América del Sur ha hecho su entrada al siglo XXI desplegando su potencial económico, político y social. Algunas figuras han encarnado las fundamentales transformaciones que están ocurriendo.
En Argentina, Néstor Kirchner sacó al país del corralito de la desesperanza y la impunidad de los criminales y lo abrió a la confianza y la integración regional. El país, resentido con su muerte, encontró en su viuda, Cristina, continuidad y desarrollo defendidos con inteligencia y firmeza insuperables.
Venezuela, con la irrupción de Hugo Chávez, abrió camino ancho a la justicia social y la democracia en su país y de solidaridad y unidad bolivariana para toda nuestra América y el Caribe. El fue adalid de la segunda y definitiva independencia y portador del mensaje de redención humana del socialismo del siglo XXI.
La llama bolivariana se extendió, como hace doscientos años, al Ecuador y Bolivia. Un joven economista formado en las universidades del imperio, Rafael Correa, alzó la antorcha de la patria grande y le abrió vía segura a su pueblo y apuntaló la obra continental común. En Bolivia se confirmó el aserto martiano de que hasta que no echara a andar el indio no echaría a andar nuestra América. Ahora Evo Morales, amado por su pueblo, preside con éxito el Grupo de los 77 más China y su mensaje de los pueblos originarios se escucha con atención en la sede mayor de las Naciones Unidas, en Nueva York, y en el corazón del Vaticano, en Europa.

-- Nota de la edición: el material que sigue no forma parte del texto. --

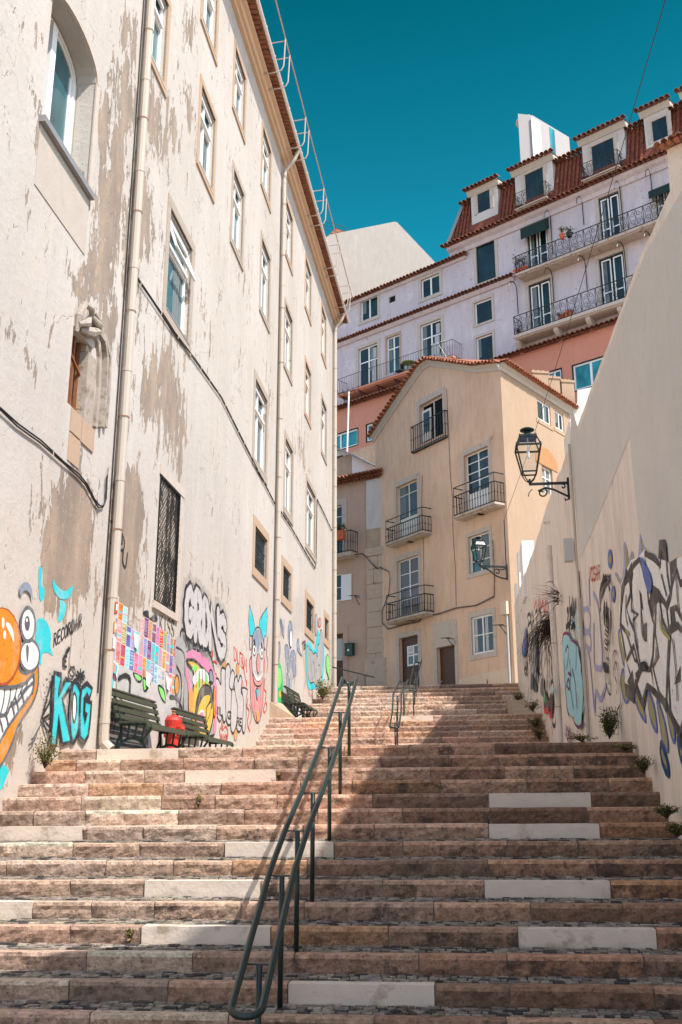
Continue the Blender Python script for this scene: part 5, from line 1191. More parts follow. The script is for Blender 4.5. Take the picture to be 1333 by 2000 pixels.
def dormer(l, r, t, b, wl, wr, wt, wb, n, bal=None, up=.0):
    a0 = PB.hit(*c7(l, (t + b) / 2), n)[0]; a1 = PB.hit(*c7(r, (t + b) / 2 - (r - l) * .4), n)[0]
    w0, z0 = PB.hit(*c7(wl, wb), n); w1, z1 = PB.hit(*c7(wr, wt), n); z0 = max(z0, zEAVE + .25)
    zt_ = zRG + .05
    m = MB(); wall_mesh(m, PB, [a0, a1], [zEAVE + .1, zt_], [(w0, w1, z0, z1)], .2, n=n)
    for x in (a0, a1): m.quad(PB.P(x, zEAVE + .1, n), PB.P(x, zt_, n), PB.P(x, zt_, -2), PB.P(x, zEAVE + .1, -2))
    d = m.build('dormer', 'pale_patch', ap, 'pale plastered dormer')
    m = MB(); m.extrude([(0, 0), (.06, 0), (.28, .30), (0, .30)], PB.P(a0 - .18, zt_, n), PB.P(a1 + .18, zt_, n), PB.N); m.quad(PB.P(a0 - .18, zt_ + .34, n + .28), PB.P(a1 + .18, zt_ + .34, n + .28), PB.P(a1 + .18, zt_ + .36, -2.4), PB.P(a0 - .18, zt_ + .36, -2.4))
    for x in (a0 - .18, a1 + .18): m.quad(PB.P(x, zt_, n), PB.P(x, zt_ + .34, n), PB.P(x, zt_ + .34, -2.4), PB.P(x, zt_, -2.4))
    m.build('dormer_cornice', 'moulding_white', d)
    m = MB(); tile_row(m, PB.P(a0 - .2, zt_ + .42, n + .2), PB.P(a1 + .2, zt_ + .42, n + .2), PB.N, .13, .45, .28, .05, k=5)
    m.quad(PB.P(a0 - .2, zt_ + .40, n + .1), PB.P(a1 + .2, zt_ + .40, n + .1), PB.P(a1 + .2, zt_ + .6, -2.4), PB.P(a0 - .2, zt_ + .6, -2.4)); m.build('dormer_tiles', 'eave_tile', d)
    m = MB(); m.box(PB, w0, w1, z0, z1, n - .06, n - .02); m.build('dormer_pane', 'glass_far', d)
    m = MB(); f = .07
    for q in ((w0, w0 + f, z0, z1), (w1 - f, w1, z0, z1)): m.box(PB, *q, n - .1, n + .01)
    m.box(PB, w0, w1, z1 - f, z1, n - .1, n - .042)
    for q in ((w0 - .2, w0, z0 - .05, z1 + .2), (w1, w1 + .2, z0 - .05, z1 + .2)): m.box(PB, *q, n, n + .04)
    m.box(PB, w0, w1, z1, z1 + .2, n, n + .04); m.build('dormer_frame', 'surround_stone', d)
    if bal: balcony(PB, ap, w0 - .35, w1 + .4, zEAVE + .42, .75, 1.05, .14, ornate=True, slab=.08, name='dormer_balcony', r=.013)
    return (w0, w1)
d1 = dormer(195, 335, 590, 770, 228, 298, 605, 740, .10); d2_ = dormer(432, 632, 450, 700, 488, 585, 485, 690, .10, 1); d3 = dormer(796, 1022, 300, 560, 848, 965, 325, 525, .10, 1); d4 = dormer(1130, 1262, 200, 380, 1172, 1252, 207, 355, .10)
d5 = dormer(1350, 1500, 80, 300, 1385, 1470, 130, 280, .2)
# roof lift housing (white box), rail
lift = MB(); a = at_depth(1012, 222, 60); b = at_depth(1040, 225, 60); cc = at_depth(1112, 268, 63)
f1 = [a, b, cc]; zb = a.z - 7
def pr(*q): return q
lift.quad(Vector((a.x, a.y, zb)), Vector((b.x, b.y, zb)), Vector((b.x, b.y, b.z)), a); lift.quad(Vector((b.x, b.y, zb)), Vector((cc.x, cc.y, zb)), cc, Vector((b.x, b.y, b.z)))
bb = a + Vector((cc.x - b.x, cc.y - b.y, cc.z - b.z)); lift.quad(a, b, cc, bb); lift.quad(Vector((a.x, a.y, zb)), a, bb, Vector((bb.x, bb.y, zb))); lift.quad(Vector((cc.x, cc.y, zb)), cc, bb, Vector((bb.x, bb.y, zb)))
lo = thing('lift_housing', 'white louvred box standing on the mansard roof against the sky', 'lift housing', (a.x, a.y, zb)); lb_ = lift.build('shell', 'housing_white', lo)
LF = Fr((b.x, b.y), (cc.x - b.x, cc.y - b.y), ((cc.y - b.y), -(cc.x - b.x)))
for (u0, u1, v0, v1, mt_) in ((1037, 1058, 228, 290, 'lou'), (1073, 1086, 248, 305, 'gl')):
    p0 = LF.hit(u0, v0); p1 = LF.hit(u1, v1); m = MB()
    if mt_ == 'lou':
        m.box(LF, p0[0], p1[0], p1[1] - 3, p0[1], 0, .03); z = p1[1] - 3
        while z < p0[1] - .1: m.box(LF, p0[0] + .1, p1[0] - .1, z, z + .06, .03, .07); z += .14
        m.build('louvre', 'sash_white', lo)
    else: m.box(LF, p0[0], p1[0], p1[1] - 2, p0[1], 0, .03); m.build('glazed_panel', 'glass_bright_teal', lo)
m = MB(); mid = (a + b) / 2; m.lathe(mid + Vector((.2, .8, -.05)), [(.75, 0), (.6, .2), (.3, .34), (0, .38)], 12); m.build('fan_cowl', 'gutter_zinc', lo)
# long balconies
bU = [c7(437, 1048), c7(1260, 760)]; a0, a1, z = slab_px(PB, .9, *bU)
bu = balcony(PB, ap, a0, PB.hit(1420, 380, .9)[0], z, .9, 1.15, .14, ornate=True, slab=.16, slabmat='worn_stone', r=.02, name='upper_balcony'); print('balU', a0, a1, z)
a0l, a1l, zl_ = slab_px(PB, .95, c7(428, 1385), c7(1060, 1190)); print('balL', a0l, a1l, zl_)
bl_ = balcony(PB, ap, a0l, a1l + 5, zl_, .95, 1.2, .14, ornate=True, slab=.20, slabmat='surround_stone', r=.02, name='lower_balcony')
for u, v in ((460, 1430), (668, 1370), (840, 1312), (1010, 1262)):
    m = MB(); a = PB.hit(*c7(u, v), .4)[0]; m.hexa([PB.P(a + dx, zl_ - .28 - q * dz, n) for n, dz in ((0.0, .95), (.8, .18)) for q in (1, 0) for dx in (-.13, .13)]); m.build('corbel', 'surround_stone', bl_)
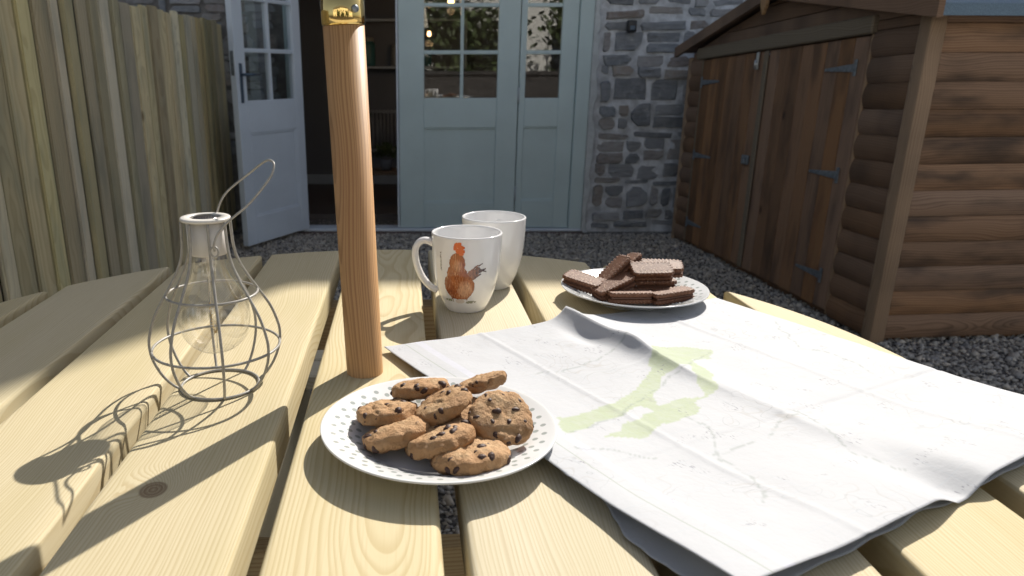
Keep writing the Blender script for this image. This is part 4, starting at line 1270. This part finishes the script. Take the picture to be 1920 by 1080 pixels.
# ------------------------------------------------------------------ unfolded map
A_, N_, C_, P_ = Vector((-0.049, 0.800)), Vector((0.184, 0.362)), Vector((0.405, 1.000)), Vector((0.610, 0.605))
def sstep(x, a, b):
    t_ = max(0.0, min(1.0, (x - a) / (b - a))); return t_ * t_ * (3 - 2 * t_)
def map_point(u, v, under=0):
    """u across from the left edge (0) to the right edge (1); v from the near edge (0) to the far edge (1)"""
    p = N_ * (1 - u) * (1 - v) + P_ * u * (1 - v) + A_ * (1 - u) * v + C_ * u * v
    # fold ridge along u=.5, strongest at the far end; it flips to a notch at the near edge
    ru = u - 0.5 - 0.012 * math.sin(6 * v)
    ridge = math.exp(-abs(ru / (0.024 if ru < 0 else 0.050)) ** 1.25)
    left = math.exp(-(max(0, 0.5 - u) / 0.13) ** 2) if u < 0.5 else 0
    z = 0.0045
    z += 0.0175 * ridge * sstep(v, 0.35, 1.0) ** 1.3 + 0.004 * ridge * sstep(v, 0.05, 0.35) * (1 - sstep(v, 0.6, 1))
    z += 0.003 * left * sstep(v, 0.3, 0.8)
    belly = 0.0110 * (sstep(abs(u - 0.5), 0.0, 0.09)) * (1 - sstep(v, 0.0, 0.28))
    z += belly * (1 - 0.55 * sstep(u, 0.75, 1.0)) - 0.0035 * ridge * (1 - sstep(v, 0, .1))
    z += 0.007 * (1 - sstep(u, 0.0, 0.22)) * (1 - 0.75 * sstep(v, 0.55, 1.0))
    for cu in (0.25, 0.75): z += 0.0010 * max(0, 1 - abs(u - cu) / 0.010)
    for cv, s_ in ((0.33, -1), (0.66, 1)): z += s_ * 0.0009 * max(0, 1 - abs(v - cv) / 0.009)
    z += 0.0007 * noise.noise(Vector((u * 5, v * 5, 2))) + 0.0006 * noise.noise(Vector((u * 14, v * 14, 5)))
    # dents beside the ridge at the far end
    d_ = ((u - 0.50) / 0.03) ** 2 + ((v - 0.74) / 0.05) ** 2
    z += 0.006 * math.exp(-d_) 
    d_ = ((u - 0.455) / 0.03) ** 2 + ((v - 0.86) / 0.07) ** 2
    z -= 0.006 * math.exp(-d_)
    return p, max(0.0022, z)
PG = {}   # green print outlines, traced as map positions
def to_uv(px, py):
    q = pxpos(px, py, 0.006); best = (0.5, 0.5)
    u, v = 0.5, 0.5
    for _ in range(30):
        p, z = N_ * (1 - u) * (1 - v) + P_ * u * (1 - v) + A_ * (1 - u) * v + C_ * u * v, 0
        e = Vector((q.x, q.y)) - p
        du = (P_ - N_) * (1 - v) + (C_ - A_) * v; dv = (A_ - N_) * (1 - u) + (C_ - P_) * u
        det = du.x * dv.y - du.y * dv.x
        u += (e.x * dv.y - e.y * dv.x) / det; v += (du.x * e.y - du.y * e.x) / det
    return u, v
green = [[to_uv(*p) for p in pl] for pl in (
    [(1048, 790), (1110, 770), (1165, 748), (1200, 722), (1215, 695), (1222, 655), (1290, 650), (1330, 655), (1338, 672), (1300, 678), (1335, 705), (1342, 735), (1300, 752), (1320, 765), (1290, 782), (1240, 795), (1200, 818), (1130, 822), (1180, 790), (1225, 768), (1200, 762), (1130, 785), (1085, 812), (1060, 822), (1050, 808)],)]
hole = [to_uv(*p) for p in [(1225, 738), (1255, 700), (1290, 690), (1322, 742), (1270, 742), (1235, 762)]]
def inside(poly, x, y):
    c = False; n = len(poly)
    for i in range(n):
        x1, y1 = poly[i]; x2, y2 = poly[(i + 1) % n]
        if (y1 > y) != (y2 > y) and x < (x2 - x1) * (y - y1) / (y2 - y1) + x1: c = not c
    return c
def pdist(poly, x, y):
    d = 9
    for (x1, y1), (x2, y2) in zip(poly, poly[1:]):
        dx, dy = x2 - x1, y2 - y1; t_ = max(0, min(1, ((x - x1) * dx + (y - y1) * dy) / (dx * dx + dy * dy + 1e-12)))
        d = min(d, math.hypot(x - x1 - dx * t_, y - y1 - dy * t_))
    return d
roads = [[to_uv(*p) for p in pl] for pl in (
    [(1060, 822), (1110, 800), (1160, 775), (1240, 722), (1290, 690), (1330, 660)],
    [(1340, 850), (1400, 835), (1440, 815), (1470, 785), (1500, 770)],
    [(1085, 850), (1140, 845), (1180, 852), (1230, 858)],
    [(1290, 780), (1330, 800), (1350, 860), (1420, 900), (1440, 960)],
    [(1490, 770), (1540, 800), (1600, 850), (1700, 880)],
    [(1450, 600), (1500, 650), (1560, 660), (1640, 700)],
    [(1000, 700), (1080, 690), (1150, 660), (1200, 640)])]
def sheet(under=False):
    nu, nv = 190, 190
    V, F, C, UV = [], [], [], []
    for j in range(nv + 1):
        for i in range(nu + 1):
            u, v = i / nu, j / nv
            uu, vv = u, v
            if under:
                w_ = 0.010 * noise.noise(Vector((v * 9, 1, 0))) + 0.006 * noise.noise(Vector((v * 30, 2, 0)))
                k_ = (1 - sstep(u, 0.0, 0.2))
                uu = u + k_ * (-0.016 * (1 - sstep(v, 0.10, 0.30)) + 0.030 * sstep(v, 0.16, 0.34) + w_)
                vv = v + (1 - sstep(v, 0, 0.2)) * (0.010 + 0.010 * noise.noise(Vector((u * 11, 5, 0))))
            p, z = map_point(uu, vv)
            if under: 
                e_ = 1 - 0.72 * (1 - sstep(min(u * 1.3, v), 0.0, 0.15))
                z = max(0.0008, (z - 0.0016) * e_ - 0.0006)
            V.append((p.x, p.y, z)); UV.append((u, v))
            un, vn = u + 0.012 * noise.noise(Vector((u * 22, v * 22, 0))), v + 0.012 * noise.noise(Vector((u * 22, v * 22, 7)))
            gch = 1.0 if (not under and any(inside(pl, un, vn) for pl in green) and not inside(hole, un, vn)) else 0.0
            lav = 0.0
            ln = 0.0
            if not under:
                for rd_ in roads:
                    d = pdist(rd_, un, vn)
                    if d < 0.0024: ln = max(ln, 0.8 if noise.noise(Vector((u * 60, v * 60, 3))) > -0.1 else 0.25)
            C.append((gch, lav, ln, 1))
    for j in range(nv):
        for i in range(nu):
            a = j * (nu + 1) + i; F.append((a, a + 1, a + nu + 2, a + nu + 1))
    me = mesh('sheet', V, F, True)
    ca = me.color_attributes.new('print', 'FLOAT_COLOR', 'POINT')
    ca.data.foreach_set('color', np.array(C, dtype=np.float32).ravel())
    uvl = me.uv_layers.new(name='UVMap')
    li = np.empty(len(me.loops), dtype=np.int32); me.loops.foreach_get('vertex_index', li)
    uvl.data.foreach_set('uv', np.array(UV, dtype=np.float32)[li].ravel())
    return me
mp = empty('folding_map', (0, 0, TOP + 0.0004), 0, 'large white paper map unfolded across the right side of the table', 'map')
def solid(o, th):
    md = o.modifiers.new('thickness', 'SOLIDIFY'); md.thickness = th; md.offset = -1
solid(obj('upper_sheet', sheet(False), M['map'], mp), 0.00035)
solid(obj('lower_sheet', sheet(True), M['map2'], mp), 0.00035)

# ------------------------------------------------------------------ behind the camera: what the door glass reflects, plus pale ground added for bounce light
def cottage(x, y, w, h, lb):
    c = empty('cottage', (x, y, 0), 0, lb, 'house', 'cottages across the lane')
    obj('wall', box(-w / 2, w / 2, -5, 0, 0, h), M['white_wall'], c)
    obj('roof', prism([(-5.3, h + .002), (0.35, h + .002), (-2.5, h + 2.2)], -w / 2 - .2, w / 2 + .2, 'X'), M['slate'], c)
    for k in range(int(w // 2.2)):
        for zz in (1.0, 3.4):
            if zz + 1.2 < h:
                xx = -w / 2 + 1.0 + k * 2.2
                f = obj('window', box(xx, xx + 0.95, 0.002, 0.06, zz, zz + 1.15), M['white_wall'], c)
                obj('pane', box(xx + .08, xx + .87, 0.0605, 0.07, zz + .08, zz + 1.07), M['dark_glass'], f)
cottage(-6.5, -9.6, 8, 5.2, 'white cottage with slate roof, left across the lane')
cottage(2.6, -10.2, 9.6, 5.8, 'long white cottage with slate roof, middle across the lane')
cottage(11, -9.4, 6.6, 4.8, 'small white cottage with slate roof, right across the lane')
pv = obj('bounce_ground', mesh('bounce_ground', [(-14, -5.95, 0.004), (14, -5.95, 0.004), (14, -0.2, 0.004), (-14, -0.2, 0.004)], [(0, 1, 2, 3)]), plain('pale_bounce_ground', (0.50, 0.47, 0.42), 0.85, var=0.1, scale=2))  # unseen pale sheet, added to bounce sunlight onto the shaded yard
tag(pv, 'unseen pale ground added behind the table to bounce sunlight', kind='structure')
gw = empty('garden_wall', (0, -6, 0), 0, 'low dark stone wall across the lane side of the yard', 'wall')
obj('wall', box(-14, 14, -0.3, 0, 0, 1.05), M['dark_stone'], gw)
obj('coping', box(-14.05, 14.05, -0.35, 0.05, 1.052, 1.12), M['dark_stone'], gw)
def tree(x, y, h, lb, seed):
    rs = random.Random(seed)
    t = empty('tree', (x, y, 0), 0, lb, 'tree', 'trees along the lane')
    obj('trunk', tube([(0, 0, 0), (0.1, 0, h * .3), (0, 0.1, h * .6), (0.1, 0, h * .85)], 0.1, 8, rad=[0.16, 0.13, 0.08, 0.03]), M['bark'], t)
    V, F = [], []
    cl = [(rs.uniform(-1, 1) * h * .28, rs.uniform(-1, 1) * h * .28, h * rs.uniform(.4, .95)) for _ in range(16)]
    for k in range(2600):
        c0 = rs.choice(cl); c = Vector((c0[0] + rs.gauss(0, .35), c0[1] + rs.gauss(0, .35), c0[2] + rs.gauss(0, .3)))
        t1 = Vector((rs.uniform(-1, 1), rs.uniform(-1, 1), rs.uniform(-1, 1))).normalized() * 0.11
        t2 = t1.cross(Vector((rs.uniform(-1, 1), rs.uniform(-1, 1), 1))).normalized() * 0.06
        b = len(V); V += [c - t1, c + t2, c + t1, c - t2]; F.append((b, b + 1, b + 2, b + 3))
    obj('crown', mesh('crown', V, F), M['leaf'], t)
tree(-2.5, -7.6, 3.4, 'leafy young tree left of the gap in the cottages', 1)
tree(0.6, -8.0, 2.6, 'smaller leafy tree in front of the long cottage', 2)
tree(4.0, -7.4, 3.2, 'tallest leafy tree right of the long cottage', 3)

El gigante Brasil, en manos de un pobre niño limpiabotas llamado Lula, salió de un pasado de gobiernos militares y desigualdades inmensas sostenedoras de índices enormes de pobreza extrema para convertirse en una de las primeras economías del mundo con desarrollo e inclusión social y factor fundamental de integración suramericana que, a partir del MERCOSUR, alcanzó en UNASUR un ulterior desarrollo.
Luis Ignacio da Silva (Lula), que puede exhibir hoy títulos de Doctor Honoris Causa de varias importantes universidades,
al frente del Partido del Trabajo, ha liderado la más profunda transformación de la sociedad brasileña, obra continuada por una extraordinaria mujer, que entregó su juventud a la lucha revolucionaria y sufrió prisiones y torturas, y hoy desarrolla la obra de su predecesor con pasión y entrega: Dilma Roussef.
Otra mujer, Michelle Bachelet, hija de una víctima mortal de la tiranía de Pinochet, gobierna hoy en Chile como expresión de la voluntad popular que demanda cambios que borren grandes desigualdades y se haga justicia a los más desfavorecidos. Entretanto, en Uruguay, el Frente Amplio, con Tabaré Vázquez y Pepe Mujica, ha combinado el retorno a la democracia y la estabilidad económica con la participación en la integración regional.
Estas personalidades del siglo XXI son las cabezas visibles de un cambio de época que va más allá de las fronteras de la América del Sur, en la cual hay abierto ahora un proceso de negociación de la paz en Colombia que llena a todos de esperanza y que, de lograrse, otorgaría al presidente Juan Manuel Santos un lugar imborrable en la historia de su país junto a los líderes de las FARC.
Pero el siglo XXI nos ha deparado una sorpresa inimaginable.
¿Quién podría haber imaginado que la Iglesia Católica tendría, por primera vez en su milenaria historia un Sumo Pontífice no europeo, un hombre proveniente del llamado tercer mundo, un latinoamericano, un argentino? El Papa Francisco ha llevado al Vaticano y a la iglesia católica el aliento cristiano primitivo de pureza y amor fraternal que coloca al ser humano en su justo lugar. Si hay un discurso solidario con los pobres de la tierra, ese es el que el Papa Francisco viene de pronunciar en la reunión ecuménica de representantes de movimientos sociales celebrada en el antiguo edificio del Sínodo a la que asistió también el presidente Evo Morales. El periodista Ignacio Ramonet, con su habitual lucidez, ya escribió una nota sobre este acontecimiento.
Supongo que la Misión Observadora del Vaticano en la Naciones Unidas ya haya solicitado circular el discurso como documento oficial y que las iglesias católicas lo tendrán como lectura para el próximo domingo.
Por mi parte me permito sugerir al diario Granma la publicación íntegra del texto y a la Mesa Redonda dedicarle, al menos, un programa. Parafraseando al popular psicólogo Calviño, repito: Vale la pena.
Verdaderamente, y la existencia de la CELAC lo anuncia, el siglo XXI lleva ya la marca indeleble de Nuestra América.